21 September 2006


Hmm, been off the air for a while. Quite a few things happened: the first female space tourist (an Iranian), a coup in Bangkok and Hugo Chavez's speech at the UN. But none of them was sufficiently motivating to make me log in here and pen my thoughts.

Today I'll talk about something different. It'll be a shift from the outer world to the inner; from current affairs to philosophy.

Buddha's rationality has always been appealing to any seeker. Less appealing is his pessimism. The very first of the Chatur Arya Satya (Four Noble Truths) says,"Life is full of suffering" (Dukha). This is how it is commonly quoted. And this is how I remember it from our school text books. Needless to say, this is enough to turn off everybody except the die-hard pessimist. For a long time, this one line stopped me from a deeper study of Buddhism. Recently I have changed my view. It is better to rephrase the statement as "Suffering is a part of life". (If you don't like the word 'suffering', you can replace it with 'pain' or 'sorrow') Even a die-hard optimist will not disagree with this. Once we make this modification, we can continue our study of Buddhism.

[I know, this is not an earth-shattering breakthrough. It is quite trite. But it makes a huge difference to me.]

I don't have any books on Buddhism right now. I am reading the chapter on the same in Radhakrishnan's 'Indian Philosophy' (Vol 1). Like the rest of the book, it is atrociously written and I'm not sure how much longer I can go on.

Everybody knows about the Chatur Arya Satya and the Arya Ashtanga Marga (Noble Eightfold Path). These were drilled into us in our school text books. Less well known, but equally important, is the Trilakshana (Three Marks of Existence). These are Dukha, Anitya and Anatma (or discontent, impermanence and non-self). Just for the record, I agree with the first two, not with the third. A related concept, Pratitya Samutpada (Dependance Origination), is also interesting. I came across these basic things only now - which shows how little I know and how much I need to learn.

I wanted to write about the Upanishads too. But I think I'll do that later...

18 September 2006

Sorry Seems To Be The Hardest Word

The Western media say the Pope has 'apologised' for his comments on Islam. The most common headline is "Pope 'deeply sorry' for offending Muslims". But has he really apologised?

The exact text of the statement reads "I am deeply sorry for the reactions in some countries to a few passages of my address at the University of Regensburg, which were considered offensive to the sensibility of Muslims". That is, he is sorry for the reaction to what he said, not for what he said. In other words, "The problem is not with me; the problem is with you guys."

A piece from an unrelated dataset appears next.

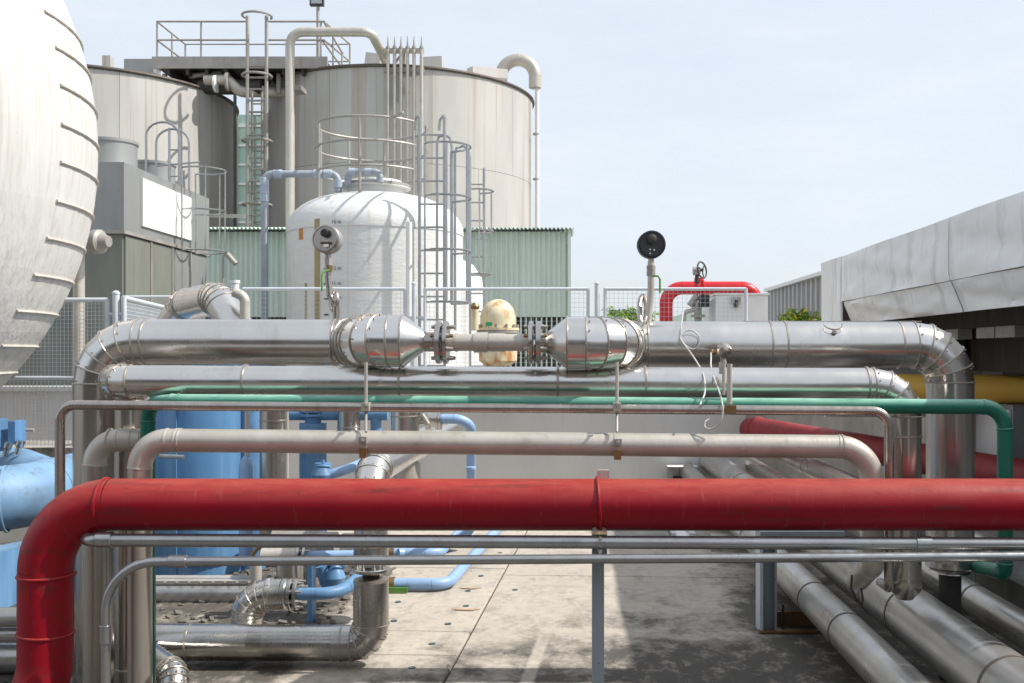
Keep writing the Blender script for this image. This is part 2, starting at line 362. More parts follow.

We can also speculate over this was really a faux pas. Vatican 'experts' on CNN and BBC went on and on about how this Pope had spent most of his career as an 'academic', as compared to his predecessor, who was more politically savvy. Well, you don't need to be a political genius to figure out that quoting a line like "Show me just what Muhammad brought that was new, and there you will find things only evil and inhuman, such as his command to spread by the sword the faith he preached" will cause all hell to break loose. My own feeling is he knew exactly he was doing. But even he must realise now that he went too far. An Italian nun has been shot and killed in Somalia. Let's hope there's no more bloodshed.

14 September 2006

Death of a Banker

I begin my blog on a sombre note. Andrei Kozlov, Deputy Chairman of the Russian Central Bank, was shot dead today.
He was at the forefront in reforming Russia's banking system, and paid the price for it.

Why should this be of any concern to me, an Indian? I don't know. Words are superfluous (and self-indulgent)...

Maybe this is the form this blog will take. I'll just be putting up news stories and articles that catch my attention. Not much 'commentary' from my side. It won't be necessary. If you connect the dots, you'll see the big picture.

(Btw, I hadn't heard of Kozlov before today)

Just found out that Kozlov had featured in a
Business Week cover story ('The New Stars of Finance') in 1997.